Monday, March 23, 2009

AIG: Hangin' too good for em! Tax the b***s!

I’m outraged about the AIG bonuses. And right now I’m not talking about how $165 million in retention bonuses was paid out to the traders in the Financial Products unit; the same guys who wrecked the company. I’m still hacked off about that, but right now I’m outraged at the actions of the US Congress in regards to the situation.

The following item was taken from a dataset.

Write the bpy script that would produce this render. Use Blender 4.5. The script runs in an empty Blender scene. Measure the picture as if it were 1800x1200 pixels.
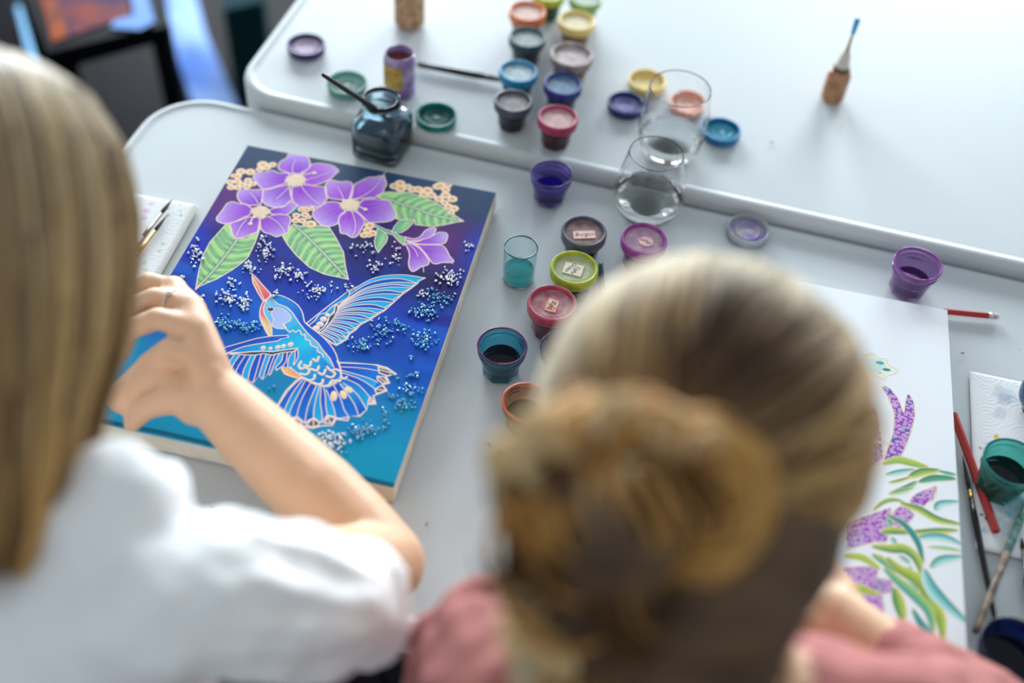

In a state of high dudgeon, the House of Representatives passed a special bill last week that imposed a 95% tax on those bonuses. The US is looking at a trillion dollar deficit this year, and Congress is wasting their time going after a small group of traders who are getting retention bonuses when they should not even have been retained. Part of the taxpayer bailout of AIG should have been firing those guys. Instead, they were allowed to stick around until they qualified for bonuses.

The thing is, they were allowed to stick around to the end of the year. They had contracts, and those contracts have to be honored.

Now Congress, after the fact, is trying to get the money back. The US Constitution prohibits something call a Bill of Attainder. A Bill of Attainder is an act of the legislature that targets specific individuals and punishes them without a trial. Confiscatory taxation designed to hit only a small group of people arguably fits that definition.

What should have happened is that at the time of the original bailout, before the Treasury acquired 80% of AIG, all of the employment contracts should have been rendered subject to renegotiation as a precondition to receiving the money. Alas, no one thought of that during the press of events. Too bad, so sad.

Much as it pains my partisan soul, I have to give the Obama administration a pass on this one. By the time Obama was inaugurated in January, the retention bonuses had already been earned.

Instead of grandstanding and hyperventilating about how they are going to get that money back, our elected representatives would more constructively spend their time learning the ins and out of the financial system they are being asked to continue to bail out. Yes the AIG bonuses are outrageous, but in the great scheme of things they are also miniscule.

I would say that Congress has bigger fish to fry, but technically, whales are mammals, not fish.